Basic operation: Classifying
Suppose you have a file named email.rfc which contains the body of a single email
(in standard RFC822 format).
You can classify the email into either spam or notspam by typing:
% cat email.rfc | dbacl -T email -c spam -c notspam -v
notspam
All you get is the name of the best category, the email itself is consumed.
A variation of particular interest is to replace -v by -U, which gives
a percentage representing how sure dbacl is of printing the correct category.
% cat email.rfc | dbacl -T email -c spam -c notspam -U
notspam # 67%
A result of 100% means dbacl is very sure of the printed category, while
a result of 0% means at least one other category is equally likely.
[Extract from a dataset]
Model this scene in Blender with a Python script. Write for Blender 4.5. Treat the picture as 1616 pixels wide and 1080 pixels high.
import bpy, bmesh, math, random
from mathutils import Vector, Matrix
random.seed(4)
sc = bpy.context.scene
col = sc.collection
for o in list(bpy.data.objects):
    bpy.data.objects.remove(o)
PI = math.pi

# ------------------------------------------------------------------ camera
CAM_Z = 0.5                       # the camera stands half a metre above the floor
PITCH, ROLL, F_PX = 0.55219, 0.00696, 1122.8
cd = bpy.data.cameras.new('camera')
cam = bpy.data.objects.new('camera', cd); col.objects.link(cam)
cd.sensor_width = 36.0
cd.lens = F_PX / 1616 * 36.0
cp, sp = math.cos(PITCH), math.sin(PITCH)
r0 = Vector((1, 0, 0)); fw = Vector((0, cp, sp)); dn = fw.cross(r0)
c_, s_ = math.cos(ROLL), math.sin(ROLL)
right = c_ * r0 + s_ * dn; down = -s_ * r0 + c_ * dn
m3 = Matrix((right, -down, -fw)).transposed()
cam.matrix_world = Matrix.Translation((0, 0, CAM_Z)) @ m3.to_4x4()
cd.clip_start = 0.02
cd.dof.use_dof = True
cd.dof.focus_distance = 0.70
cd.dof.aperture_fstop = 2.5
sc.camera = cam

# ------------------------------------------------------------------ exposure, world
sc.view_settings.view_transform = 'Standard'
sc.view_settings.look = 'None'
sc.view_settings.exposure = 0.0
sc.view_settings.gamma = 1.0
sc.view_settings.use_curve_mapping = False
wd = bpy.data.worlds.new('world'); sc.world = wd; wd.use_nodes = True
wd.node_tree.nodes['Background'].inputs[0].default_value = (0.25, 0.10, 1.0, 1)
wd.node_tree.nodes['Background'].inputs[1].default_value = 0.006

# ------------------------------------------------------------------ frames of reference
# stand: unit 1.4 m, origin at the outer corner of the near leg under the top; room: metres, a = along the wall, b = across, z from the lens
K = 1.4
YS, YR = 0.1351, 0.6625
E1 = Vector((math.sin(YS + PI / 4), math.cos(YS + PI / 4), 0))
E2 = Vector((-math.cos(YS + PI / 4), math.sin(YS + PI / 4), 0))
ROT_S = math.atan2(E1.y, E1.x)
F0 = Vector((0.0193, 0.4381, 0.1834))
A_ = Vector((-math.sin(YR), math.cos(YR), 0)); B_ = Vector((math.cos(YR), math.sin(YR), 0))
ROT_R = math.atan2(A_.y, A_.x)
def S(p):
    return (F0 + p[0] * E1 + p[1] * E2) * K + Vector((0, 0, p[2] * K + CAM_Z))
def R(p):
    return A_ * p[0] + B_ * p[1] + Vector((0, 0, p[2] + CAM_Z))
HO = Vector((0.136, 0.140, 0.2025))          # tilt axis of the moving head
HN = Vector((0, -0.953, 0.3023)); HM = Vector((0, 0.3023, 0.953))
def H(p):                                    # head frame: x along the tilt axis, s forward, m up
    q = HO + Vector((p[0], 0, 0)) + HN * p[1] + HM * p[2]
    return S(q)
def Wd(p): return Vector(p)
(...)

If you would like to see separate scores for each category, type:
% cat email.rfc | dbacl -T email -c spam -c notspam -n
spam 232.07 notspam 229.44
The winning category always has the smallest score (closest to zero). In fact, the numbers returned with
the -n switch can be interpreted as unnormalized distances towards each category from the input document, in a mathematical space of high dimensions.
If you prefer a return code,
dbacl(1) returns a positive integer (1, 2, 3, ...)
identifying the category by its position on the command line. So if you type:
% cat email.rfc | dbacl -T email -c spam -c notspam
then you get no output, but the return code is 2. If you use the bash(1) shell, the return code
for the last run command is always in the variable $?.